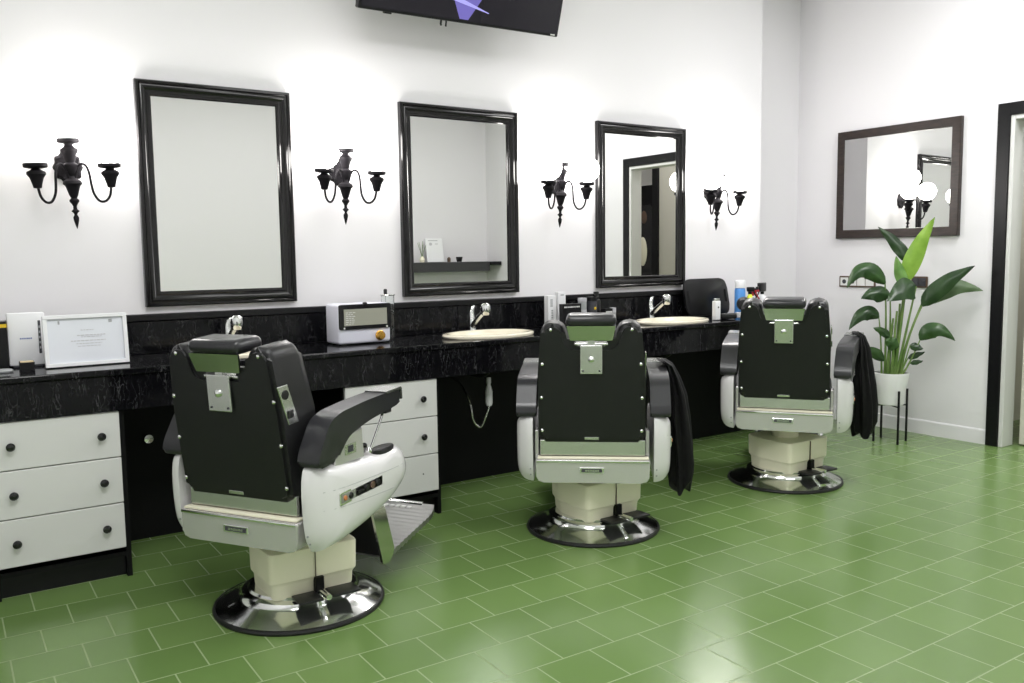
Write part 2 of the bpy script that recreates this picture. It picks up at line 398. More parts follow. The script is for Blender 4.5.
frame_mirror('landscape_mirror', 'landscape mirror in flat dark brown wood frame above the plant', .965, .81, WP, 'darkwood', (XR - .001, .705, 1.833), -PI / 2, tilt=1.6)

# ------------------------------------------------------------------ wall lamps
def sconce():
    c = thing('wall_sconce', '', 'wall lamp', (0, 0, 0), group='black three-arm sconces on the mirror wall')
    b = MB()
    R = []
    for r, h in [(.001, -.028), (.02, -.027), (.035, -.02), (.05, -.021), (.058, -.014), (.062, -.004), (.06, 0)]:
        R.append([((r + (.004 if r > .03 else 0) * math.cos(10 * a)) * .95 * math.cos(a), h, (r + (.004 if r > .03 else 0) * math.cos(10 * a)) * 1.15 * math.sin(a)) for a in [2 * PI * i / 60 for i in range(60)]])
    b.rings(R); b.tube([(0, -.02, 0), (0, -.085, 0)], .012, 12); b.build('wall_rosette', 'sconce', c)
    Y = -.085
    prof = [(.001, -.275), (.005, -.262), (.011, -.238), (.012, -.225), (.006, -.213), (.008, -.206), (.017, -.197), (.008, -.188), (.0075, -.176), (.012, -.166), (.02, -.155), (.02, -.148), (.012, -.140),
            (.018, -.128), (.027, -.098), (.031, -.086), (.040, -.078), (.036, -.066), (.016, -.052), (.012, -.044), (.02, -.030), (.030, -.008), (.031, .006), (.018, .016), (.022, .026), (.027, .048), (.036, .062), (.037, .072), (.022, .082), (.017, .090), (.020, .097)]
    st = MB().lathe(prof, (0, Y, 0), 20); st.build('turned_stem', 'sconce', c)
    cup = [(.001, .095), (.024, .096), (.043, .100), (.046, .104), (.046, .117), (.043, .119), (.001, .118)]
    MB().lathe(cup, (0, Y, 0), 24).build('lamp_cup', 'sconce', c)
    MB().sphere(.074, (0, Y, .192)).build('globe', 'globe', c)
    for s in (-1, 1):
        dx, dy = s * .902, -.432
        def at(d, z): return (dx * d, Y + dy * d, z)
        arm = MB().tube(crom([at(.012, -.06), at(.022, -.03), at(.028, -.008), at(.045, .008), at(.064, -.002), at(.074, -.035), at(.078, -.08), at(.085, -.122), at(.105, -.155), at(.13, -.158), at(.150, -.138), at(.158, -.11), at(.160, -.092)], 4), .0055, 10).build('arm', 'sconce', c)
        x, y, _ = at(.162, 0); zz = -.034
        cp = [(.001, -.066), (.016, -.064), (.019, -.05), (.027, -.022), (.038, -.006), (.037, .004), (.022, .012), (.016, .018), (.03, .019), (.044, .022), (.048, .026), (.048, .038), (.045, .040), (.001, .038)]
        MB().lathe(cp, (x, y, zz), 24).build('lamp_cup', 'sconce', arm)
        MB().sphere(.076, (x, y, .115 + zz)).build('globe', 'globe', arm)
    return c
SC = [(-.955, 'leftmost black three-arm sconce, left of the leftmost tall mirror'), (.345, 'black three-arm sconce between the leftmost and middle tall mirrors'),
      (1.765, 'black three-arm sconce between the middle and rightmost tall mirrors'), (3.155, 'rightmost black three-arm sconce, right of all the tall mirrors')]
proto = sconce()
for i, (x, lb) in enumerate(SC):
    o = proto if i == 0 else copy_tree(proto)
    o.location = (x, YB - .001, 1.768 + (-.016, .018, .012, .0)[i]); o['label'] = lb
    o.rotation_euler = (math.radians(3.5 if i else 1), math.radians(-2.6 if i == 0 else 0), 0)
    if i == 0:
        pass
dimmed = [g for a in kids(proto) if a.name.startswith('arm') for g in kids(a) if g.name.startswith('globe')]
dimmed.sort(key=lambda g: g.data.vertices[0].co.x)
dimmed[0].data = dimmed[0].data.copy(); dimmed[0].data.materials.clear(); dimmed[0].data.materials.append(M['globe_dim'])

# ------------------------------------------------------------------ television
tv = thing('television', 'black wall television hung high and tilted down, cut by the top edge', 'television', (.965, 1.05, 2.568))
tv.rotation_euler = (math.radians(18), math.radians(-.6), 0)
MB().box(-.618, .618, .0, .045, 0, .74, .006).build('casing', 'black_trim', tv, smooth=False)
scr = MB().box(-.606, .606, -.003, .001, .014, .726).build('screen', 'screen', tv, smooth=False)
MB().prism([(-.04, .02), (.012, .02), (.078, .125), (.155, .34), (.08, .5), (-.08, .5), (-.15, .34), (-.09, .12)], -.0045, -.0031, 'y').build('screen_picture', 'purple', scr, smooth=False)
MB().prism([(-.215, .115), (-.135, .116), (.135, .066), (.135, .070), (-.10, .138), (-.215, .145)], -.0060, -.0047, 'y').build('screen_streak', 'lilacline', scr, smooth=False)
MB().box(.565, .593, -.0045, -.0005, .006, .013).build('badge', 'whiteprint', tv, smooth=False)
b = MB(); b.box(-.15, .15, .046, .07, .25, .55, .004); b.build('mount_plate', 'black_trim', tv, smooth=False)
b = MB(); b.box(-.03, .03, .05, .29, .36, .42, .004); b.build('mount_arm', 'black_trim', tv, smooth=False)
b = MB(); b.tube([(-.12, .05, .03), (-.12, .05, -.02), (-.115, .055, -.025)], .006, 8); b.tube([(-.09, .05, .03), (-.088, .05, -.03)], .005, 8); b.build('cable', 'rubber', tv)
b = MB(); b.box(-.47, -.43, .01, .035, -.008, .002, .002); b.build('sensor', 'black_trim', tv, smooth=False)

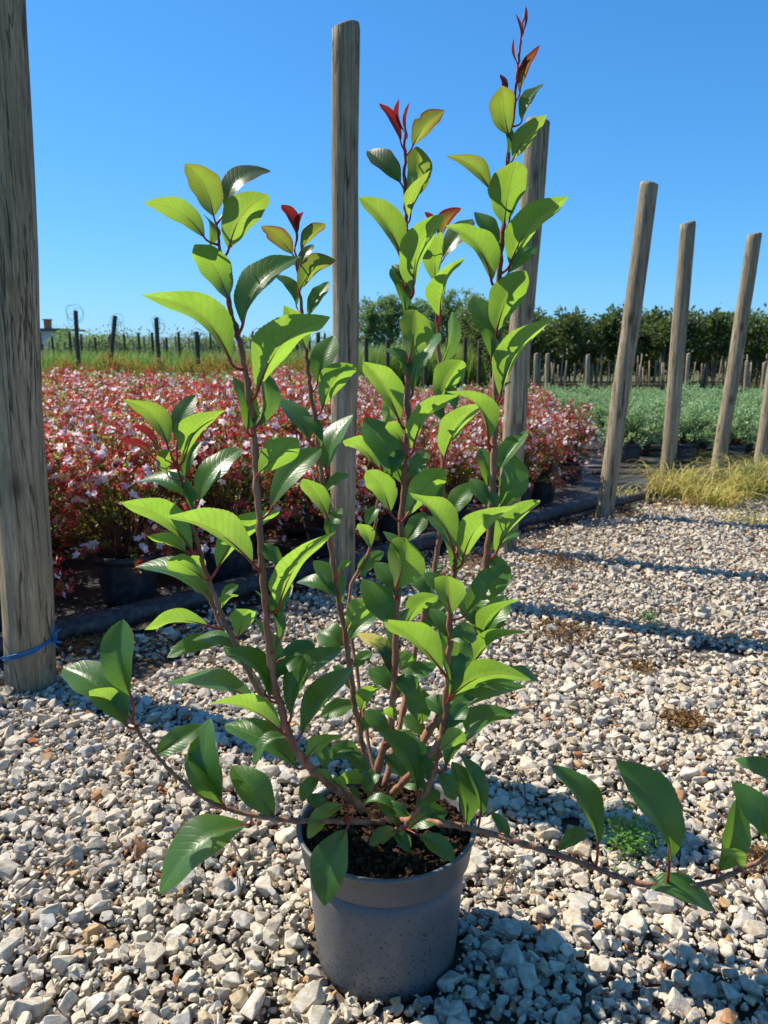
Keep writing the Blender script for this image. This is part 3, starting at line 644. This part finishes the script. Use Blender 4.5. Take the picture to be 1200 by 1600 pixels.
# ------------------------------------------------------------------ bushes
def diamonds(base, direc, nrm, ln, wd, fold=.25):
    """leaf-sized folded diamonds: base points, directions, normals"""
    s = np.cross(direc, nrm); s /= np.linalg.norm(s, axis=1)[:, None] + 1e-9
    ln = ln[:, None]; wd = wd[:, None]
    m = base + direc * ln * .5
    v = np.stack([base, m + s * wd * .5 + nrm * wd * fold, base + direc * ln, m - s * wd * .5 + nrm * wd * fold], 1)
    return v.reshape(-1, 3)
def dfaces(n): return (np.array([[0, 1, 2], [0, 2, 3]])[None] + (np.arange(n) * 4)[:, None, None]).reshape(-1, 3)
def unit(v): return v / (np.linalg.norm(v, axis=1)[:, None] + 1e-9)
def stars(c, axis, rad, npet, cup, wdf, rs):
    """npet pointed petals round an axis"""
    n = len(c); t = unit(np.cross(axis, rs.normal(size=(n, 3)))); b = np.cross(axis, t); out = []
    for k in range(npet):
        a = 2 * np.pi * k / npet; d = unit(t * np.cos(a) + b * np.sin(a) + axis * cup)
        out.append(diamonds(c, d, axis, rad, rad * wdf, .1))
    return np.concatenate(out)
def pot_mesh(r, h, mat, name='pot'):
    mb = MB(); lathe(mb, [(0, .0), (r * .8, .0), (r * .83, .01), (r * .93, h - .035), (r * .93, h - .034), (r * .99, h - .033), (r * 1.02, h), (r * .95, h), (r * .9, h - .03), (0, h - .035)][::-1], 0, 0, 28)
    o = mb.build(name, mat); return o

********

INSTRUCTIONS TO FOLLOW: Sift through the entries and copy every line with "this".

OUTPUT OF THE TASK:
Write part 2 of the bpy script that recreates this picture. It picks up at line 398. More parts follow. The script is for Blender 4.5.
Keep writing the Blender script for this image. This is part 3, starting at line 644. This part finishes the script. Use Blender 4.5. Take the picture to be 1200 by 1600 pixels.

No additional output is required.